I was playing with generating 2D data from a Gaussian distribution with a covariance matrix that has non-zero off-diagonal elements (i.e., a generic covariance matrix).
I noticed that, whatever covariance matrix I use for generating data, I get
$$\det(\text{diag}(\hat{\Sigma})) > \det{(\hat{\Sigma})}$$
where $\hat{\Sigma}$ is the empirical covariance matrix.
Here's a short code example in Python, in case it's helpful:
import numpy as np
data = np.random.multivariate_normal(mean=[0, 0, 0], cov=np.array([[2, 0.9, 0.3],
[0.9, 4, 0.4],
[0.3, 0.4, 3]]), size=10000)
Σ_full = 1 / len(data) * data.T @ data
Σ_diag = Σ_full * np.eye(3)
print(np.linalg.det(Σ_diag) - np.linalg.det(Σ_full)) # <- this is positive
Since $\hat{\Sigma} \approx \Sigma$, on hindsight, my question is really: given a positive definite matrix, is it true that the determinant of its diagonal version is greater than or equal to the determinant of itself?
I'm developing an intuition of this phenomenon as follows.
We know that the determinant of $\text{diag}{(\Sigma)}$ is just the product of its diagonal entries (i.e., the variances), and the determinant of $\Sigma$ is just the determinant of its eigenvalues.

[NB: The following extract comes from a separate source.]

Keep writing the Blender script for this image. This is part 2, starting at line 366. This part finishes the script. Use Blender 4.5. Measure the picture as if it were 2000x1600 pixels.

This leads to a geometric argument that, if I can argue geometrically that $\Sigma$ scales a unit space less than $\text{diag}(\Sigma)$, then the claim is obviously true.
A thought along this approach is that the column vectors of $\text{diag}{(\Sigma)}$ are orthogonal, yet those of $\Sigma$ are not. Therefore, if their column vectors were all unit length, then clearly $\Sigma$ scales a unit space less than $\text{diag}(\Sigma)$ because the column vectors of $\Sigma$ are pointing closer together (all in the positive quadrant) in space and constructs a "flatter" parallelepiped. But the problem is that their column vectors are not of unit length.
Best Answer
This result is known as Hadamard's inequality. First, notice that any $n\times n$ covariance matrix $\Sigma$ is positive semi-definite. If $\Sigma$ is singular, the inequality holds trivially. So, we may assume that $\Sigma$ is positive definite. Let $A=\operatorname{diag}(\Sigma)^{-1/2}$. Then $\operatorname{det}(A\Sigma A)\le 1$ iff $\operatorname{det}(\Sigma)\le \prod_{i=1}^n\Sigma_{ii}$ and, therefore, we may assume that $\Sigma_{11}=\cdots=\Sigma_{nn}=1$. Finally, $$ \operatorname{det}(\Sigma)=\prod_{i=1}^n \lambda_i\le \left(\frac{1}{n}\sum_{i=1}^n\lambda_i\right)^n=\left(\frac{1}{n}\operatorname{tr}(\Sigma)\right)^n=1 $$ by the AM-GM inequality, where $\lambda_1,\ldots,\lambda_n$ are the eigenvalues of $\Sigma$.